O que explica a diferença da previsão de inflação entre Leão e Centeno?

O Ministério das Finanças reviu em alta a taxa de inflação de 2022, mas menos do que o Banco de Portugal. A diferença é técnica, mas também está relacionada com expectativas.

O Governo reviu em alta a taxa de inflação de 2022 de 0,9% (Orçamento do Estado para 2022) para 2,9% (Programa de Estabilidade 2022-2026), três vezes mais. Na semana passada tinha sido o Banco de Portugal a rever “em alta muito significativamente”, como disse o próprio governador Mário Centeno, com a taxa de inflação a passar para o dobro. As duas previsões foram divulgadas quase em simultâneo, mas têm uma diferença relevante. O que a explica?

O número do Governo refere-se ao Índice de Preços no Consumidor, ao qual o Instituto Nacional de Estatística (INE) também dá mais destaque. Mas para comparar com o Banco de Portugal é preciso utilizar o IHPC (Índice Harmonizado de Preços do Consumidor), que também serve para comparações europeias. Nesta ótica, o Executivo prevê uma taxa de inflação de 3,3% e não apresenta um cenário adverso (o qual contempla apenas o IPC, que passaria para 4,2%). O BdP aponta para um IHPC de 4% no cenário central e de 5,9% no cenário adverso.

Apesar de a diferença encurtar do que quando a comparação é feita com o IHPC em vez do IPC, a previsão do Governo continua a uma distância considerável das outras previsões divulgadas quase ao mesmo tempo. Há duas semanas, o Conselho das Finanças Públicas previa para Portugal um IHPC de 3,9% em 2022, alinhando com o número avançado pelo banco central.

O que justifica então esta diferença?

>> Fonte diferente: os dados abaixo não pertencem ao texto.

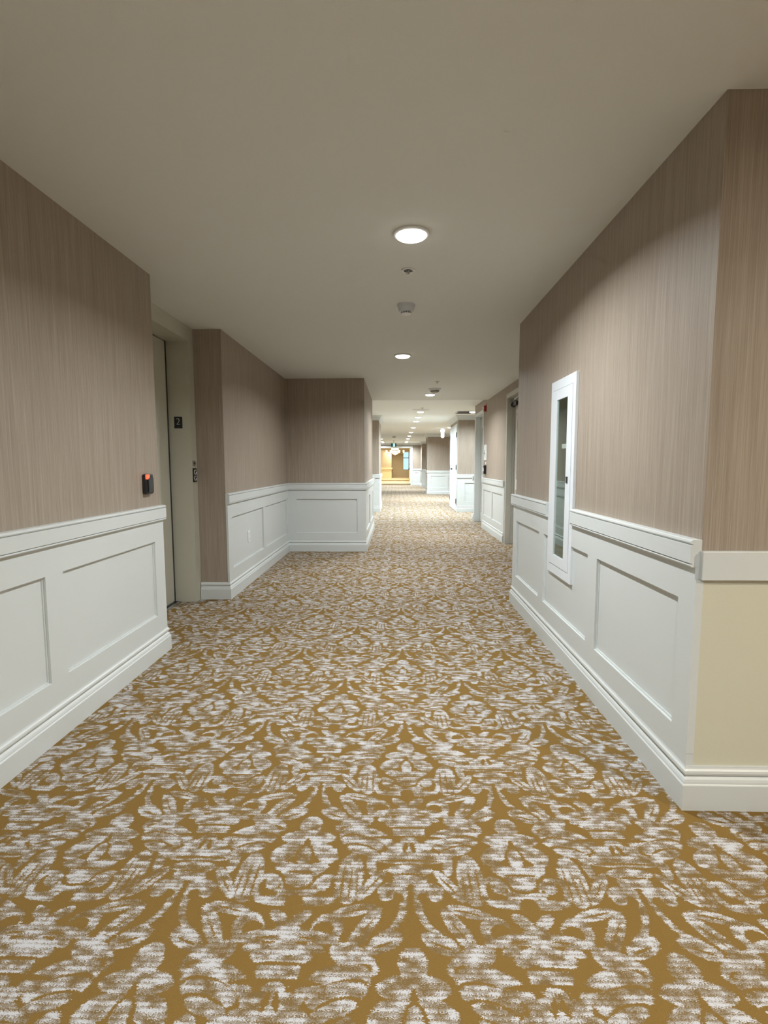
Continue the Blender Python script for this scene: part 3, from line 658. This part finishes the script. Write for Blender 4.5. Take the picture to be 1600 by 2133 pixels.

Questionado pelo ECO, o Ministério das Finanças começa por dizer que “por trás da estimativa de 2,9% está uma inflação superior a 4% no primeiro semestre, em linha com o observado até fevereiro, e uma desaceleração para valores inferiores a 2% no final do ano (devido ao efeito base relacionado com a inflação já muito elevada no final de 2021)”. Ou seja, o Governo estará mais confiante na travagem dos preços no segundo semestre do que o BdP e o CFP.

Além disso, “esta estimativa considera também o efeito das medidas de política que atenuam o efeito dos preços (em particular na área da energia e dos transportes) e que explicam que Portugal já tenha das taxas de inflação mais baixas da União Europeia e que vá continuar a ter“.

Isto é, o Governo conta que as suas medidas — nomeadamente a injeção de dinheiro do Fundo Ambiental no sistema elétrico nacional para baixar a tarifa de acesso às redes, “que é responsável, por vezes, por metade do que é pago pelas famílias e pelas empresas”, segundo o Executivo, a redução do ISP e a eventual descida do IVA dos combustíveis — contribuam para travar os preços.

Na sua resposta, o Ministério das Finanças explica ainda que o IHPC “deverá este ano registar aumentos maiores do que o IPC devido à recuperação do turismo” uma vez que essa componente pesa mais no índice harmonizado.

Outra das explicações não avançadas pelo gabinete de João Leão são os diferentes pressupostos sobre a evolução de determinadas matérias-primas à luz da guerra na Ucrânia. No caso da cotação do petróleo, o Governo prevê que fique em 92,6 dólares (preço médio) em 2022 ao passo que o Banco de Portugal aponta para 103,6 dólares.

Quando apresentou o boletim económico de março, Mário Centeno admitiu que tem sido “surpreendido mês após mês” com a evolução dos preços, assumindo que a subida da componente energética está a propagar-se a todos os setores. “As pressões externas fazem crer que o risco é em alta para a inflação”, rematou, referindo que mesmo nos anos seguintes, o nível dos preços energéticos regista “alguma persistência”.

Há uma coisa que o Governo e o Banco de Portugal têm em comum: ambos acreditam que a taxa de inflação vai desacelerar significativamente em 2023, com o IHPC a situar-se em 1,7% e 1,6%, respetivamente — além disso, ambos assumem que não haverá aumentos salariais muito expressivos. Aqui quem destoa é o CFP que aponta para 2,2%, ainda acima do objetivo de 2% do Banco Central Europeu para o conjunto da Zona Euro.